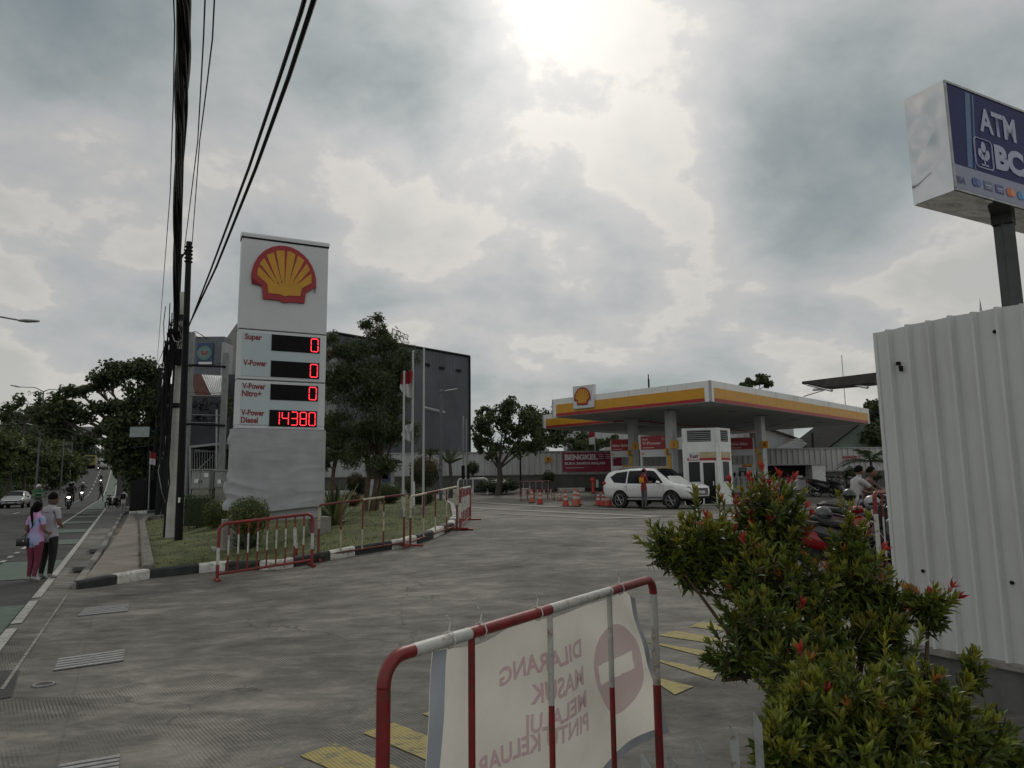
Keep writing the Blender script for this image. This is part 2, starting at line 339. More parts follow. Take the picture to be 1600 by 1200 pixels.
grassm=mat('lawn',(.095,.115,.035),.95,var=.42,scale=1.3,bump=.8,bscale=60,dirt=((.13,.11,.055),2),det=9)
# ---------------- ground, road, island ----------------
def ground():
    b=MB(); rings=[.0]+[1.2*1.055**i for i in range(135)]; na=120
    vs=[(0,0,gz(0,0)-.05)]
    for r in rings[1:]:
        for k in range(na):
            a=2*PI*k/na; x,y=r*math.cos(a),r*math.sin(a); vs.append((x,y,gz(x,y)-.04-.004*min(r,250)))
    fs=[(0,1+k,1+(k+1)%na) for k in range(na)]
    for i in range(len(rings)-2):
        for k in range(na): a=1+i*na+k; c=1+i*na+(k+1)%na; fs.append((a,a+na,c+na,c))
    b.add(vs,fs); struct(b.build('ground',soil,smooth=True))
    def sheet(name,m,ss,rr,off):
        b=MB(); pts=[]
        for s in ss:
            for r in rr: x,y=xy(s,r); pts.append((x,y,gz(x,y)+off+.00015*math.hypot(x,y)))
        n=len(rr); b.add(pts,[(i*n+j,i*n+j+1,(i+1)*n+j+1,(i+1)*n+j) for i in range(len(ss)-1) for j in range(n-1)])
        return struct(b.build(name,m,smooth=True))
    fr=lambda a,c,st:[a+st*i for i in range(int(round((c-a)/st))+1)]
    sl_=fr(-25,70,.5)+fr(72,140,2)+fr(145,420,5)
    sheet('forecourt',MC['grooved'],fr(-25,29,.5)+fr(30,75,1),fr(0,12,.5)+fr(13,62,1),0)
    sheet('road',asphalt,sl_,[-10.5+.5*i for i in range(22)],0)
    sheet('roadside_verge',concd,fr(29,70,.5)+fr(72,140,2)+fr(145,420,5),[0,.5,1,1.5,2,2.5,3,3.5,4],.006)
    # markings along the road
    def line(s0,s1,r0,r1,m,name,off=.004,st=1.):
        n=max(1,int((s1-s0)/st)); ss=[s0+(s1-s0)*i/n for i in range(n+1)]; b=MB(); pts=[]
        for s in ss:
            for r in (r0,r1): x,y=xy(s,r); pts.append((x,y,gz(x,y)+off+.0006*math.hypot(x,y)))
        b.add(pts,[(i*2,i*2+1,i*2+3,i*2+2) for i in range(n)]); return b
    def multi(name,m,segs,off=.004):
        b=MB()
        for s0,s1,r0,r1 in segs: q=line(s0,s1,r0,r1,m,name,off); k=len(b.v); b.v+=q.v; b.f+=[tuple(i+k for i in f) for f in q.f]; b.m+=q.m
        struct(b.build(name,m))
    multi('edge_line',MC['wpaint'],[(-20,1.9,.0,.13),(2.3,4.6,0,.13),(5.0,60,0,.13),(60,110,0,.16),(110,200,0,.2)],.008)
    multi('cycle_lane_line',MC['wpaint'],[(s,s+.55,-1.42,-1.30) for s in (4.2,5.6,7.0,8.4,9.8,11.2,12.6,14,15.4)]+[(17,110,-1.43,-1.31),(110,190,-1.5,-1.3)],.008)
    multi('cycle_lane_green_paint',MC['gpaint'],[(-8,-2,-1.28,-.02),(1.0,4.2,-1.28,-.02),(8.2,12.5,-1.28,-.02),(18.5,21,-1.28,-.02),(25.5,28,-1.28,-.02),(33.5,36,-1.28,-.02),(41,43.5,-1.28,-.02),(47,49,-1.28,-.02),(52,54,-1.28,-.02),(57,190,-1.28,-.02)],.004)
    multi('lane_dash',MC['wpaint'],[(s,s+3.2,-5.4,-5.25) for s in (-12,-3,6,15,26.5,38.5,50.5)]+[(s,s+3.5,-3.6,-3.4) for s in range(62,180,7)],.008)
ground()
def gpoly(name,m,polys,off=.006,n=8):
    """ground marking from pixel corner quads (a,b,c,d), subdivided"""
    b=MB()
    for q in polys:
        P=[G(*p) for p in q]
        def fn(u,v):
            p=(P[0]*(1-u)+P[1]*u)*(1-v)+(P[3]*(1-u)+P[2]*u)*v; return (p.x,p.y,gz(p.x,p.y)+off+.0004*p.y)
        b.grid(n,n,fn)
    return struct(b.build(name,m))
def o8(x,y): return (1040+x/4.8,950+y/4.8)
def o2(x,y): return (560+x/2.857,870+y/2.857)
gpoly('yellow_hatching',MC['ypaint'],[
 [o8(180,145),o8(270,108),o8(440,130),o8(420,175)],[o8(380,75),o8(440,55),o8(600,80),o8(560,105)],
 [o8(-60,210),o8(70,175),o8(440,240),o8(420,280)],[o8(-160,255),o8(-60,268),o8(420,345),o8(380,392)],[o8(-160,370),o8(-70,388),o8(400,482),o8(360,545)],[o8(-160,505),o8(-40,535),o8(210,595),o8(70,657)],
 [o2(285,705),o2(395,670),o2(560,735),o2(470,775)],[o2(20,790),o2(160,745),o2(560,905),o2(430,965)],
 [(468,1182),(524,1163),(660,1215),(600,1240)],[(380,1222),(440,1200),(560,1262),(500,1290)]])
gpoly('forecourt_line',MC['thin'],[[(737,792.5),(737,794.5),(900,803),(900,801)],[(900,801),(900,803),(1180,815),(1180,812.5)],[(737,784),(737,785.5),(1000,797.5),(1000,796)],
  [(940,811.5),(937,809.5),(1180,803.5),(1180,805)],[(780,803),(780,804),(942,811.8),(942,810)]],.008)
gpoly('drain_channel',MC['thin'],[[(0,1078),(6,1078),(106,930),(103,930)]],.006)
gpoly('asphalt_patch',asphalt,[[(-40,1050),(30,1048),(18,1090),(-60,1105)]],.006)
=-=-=
__YOUR TASK__
Using the data above, write out every line exactly, leaving the images behind.

__WORKED SOLUTION__
Keep writing the Blender script for this image. This is part 2, starting at line 339. More parts follow. Take the picture to be 1600 by 1200 pixels.
grassm=mat('lawn',(.095,.115,.035),.95,var=.42,scale=1.3,bump=.8,bscale=60,dirt=((.13,.11,.055),2),det=9)
# ---------------- ground, road, island ----------------
def ground():
    b=MB(); rings=[.0]+[1.2*1.055**i for i in range(135)]; na=120
    vs=[(0,0,gz(0,0)-.05)]
    for r in rings[1:]:
        for k in range(na):
            a=2*PI*k/na; x,y=r*math.cos(a),r*math.sin(a); vs.append((x,y,gz(x,y)-.04-.004*min(r,250)))
    fs=[(0,1+k,1+(k+1)%na) for k in range(na)]
    for i in range(len(rings)-2):
        for k in range(na): a=1+i*na+k; c=1+i*na+(k+1)%na; fs.append((a,a+na,c+na,c))
    b.add(vs,fs); struct(b.build('ground',soil,smooth=True))
    def sheet(name,m,ss,rr,off):
        b=MB(); pts=[]
        for s in ss:
            for r in rr: x,y=xy(s,r); pts.append((x,y,gz(x,y)+off+.00015*math.hypot(x,y)))
        n=len(rr); b.add(pts,[(i*n+j,i*n+j+1,(i+1)*n+j+1,(i+1)*n+j) for i in range(len(ss)-1) for j in range(n-1)])
        return struct(b.build(name,m,smooth=True))
    fr=lambda a,c,st:[a+st*i for i in range(int(round((c-a)/st))+1)]
    sl_=fr(-25,70,.5)+fr(72,140,2)+fr(145,420,5)
    sheet('forecourt',MC['grooved'],fr(-25,29,.5)+fr(30,75,1),fr(0,12,.5)+fr(13,62,1),0)
    sheet('road',asphalt,sl_,[-10.5+.5*i for i in range(22)],0)
    sheet('roadside_verge',concd,fr(29,70,.5)+fr(72,140,2)+fr(145,420,5),[0,.5,1,1.5,2,2.5,3,3.5,4],.006)
    # markings along the road
    def line(s0,s1,r0,r1,m,name,off=.004,st=1.):
        n=max(1,int((s1-s0)/st)); ss=[s0+(s1-s0)*i/n for i in range(n+1)]; b=MB(); pts=[]
        for s in ss:
            for r in (r0,r1): x,y=xy(s,r); pts.append((x,y,gz(x,y)+off+.0006*math.hypot(x,y)))
        b.add(pts,[(i*2,i*2+1,i*2+3,i*2+2) for i in range(n)]); return b
    def multi(name,m,segs,off=.004):
        b=MB()
        for s0,s1,r0,r1 in segs: q=line(s0,s1,r0,r1,m,name,off); k=len(b.v); b.v+=q.v; b.f+=[tuple(i+k for i in f) for f in q.f]; b.m+=q.m
        struct(b.build(name,m))
    multi('edge_line',MC['wpaint'],[(-20,1.9,.0,.13),(2.3,4.6,0,.13),(5.0,60,0,.13),(60,110,0,.16),(110,200,0,.2)],.008)
    multi('cycle_lane_line',MC['wpaint'],[(s,s+.55,-1.42,-1.30) for s in (4.2,5.6,7.0,8.4,9.8,11.2,12.6,14,15.4)]+[(17,110,-1.43,-1.31),(110,190,-1.5,-1.3)],.008)
    multi('cycle_lane_green_paint',MC['gpaint'],[(-8,-2,-1.28,-.02),(1.0,4.2,-1.28,-.02),(8.2,12.5,-1.28,-.02),(18.5,21,-1.28,-.02),(25.5,28,-1.28,-.02),(33.5,36,-1.28,-.02),(41,43.5,-1.28,-.02),(47,49,-1.28,-.02),(52,54,-1.28,-.02),(57,190,-1.28,-.02)],.004)
    multi('lane_dash',MC['wpaint'],[(s,s+3.2,-5.4,-5.25) for s in (-12,-3,6,15,26.5,38.5,50.5)]+[(s,s+3.5,-3.6,-3.4) for s in range(62,180,7)],.008)
ground()
def gpoly(name,m,polys,off=.006,n=8):
    """ground marking from pixel corner quads (a,b,c,d), subdivided"""
    b=MB()
    for q in polys:
        P=[G(*p) for p in q]
        def fn(u,v):
            p=(P[0]*(1-u)+P[1]*u)*(1-v)+(P[3]*(1-u)+P[2]*u)*v; return (p.x,p.y,gz(p.x,p.y)+off+.0004*p.y)
        b.grid(n,n,fn)
    return struct(b.build(name,m))
def o8(x,y): return (1040+x/4.8,950+y/4.8)
def o2(x,y): return (560+x/2.857,870+y/2.857)
gpoly('yellow_hatching',MC['ypaint'],[
 [o8(180,145),o8(270,108),o8(440,130),o8(420,175)],[o8(380,75),o8(440,55),o8(600,80),o8(560,105)],
 [o8(-60,210),o8(70,175),o8(440,240),o8(420,280)],[o8(-160,255),o8(-60,268),o8(420,345),o8(380,392)],[o8(-160,370),o8(-70,388),o8(400,482),o8(360,545)],[o8(-160,505),o8(-40,535),o8(210,595),o8(70,657)],
 [o2(285,705),o2(395,670),o2(560,735),o2(470,775)],[o2(20,790),o2(160,745),o2(560,905),o2(430,965)],
 [(468,1182),(524,1163),(660,1215),(600,1240)],[(380,1222),(440,1200),(560,1262),(500,1290)]])
gpoly('forecourt_line',MC['thin'],[[(737,792.5),(737,794.5),(900,803),(900,801)],[(900,801),(900,803),(1180,815),(1180,812.5)],[(737,784),(737,785.5),(1000,797.5),(1000,796)],
  [(940,811.5),(937,809.5),(1180,803.5),(1180,805)],[(780,803),(780,804),(942,811.8),(942,810)]],.008)
gpoly('drain_channel',MC['thin'],[[(0,1078),(6,1078),(106,930),(103,930)]],.006)
gpoly('asphalt_patch',asphalt,[[(-40,1050),(30,1048),(18,1090),(-60,1105)]],.006)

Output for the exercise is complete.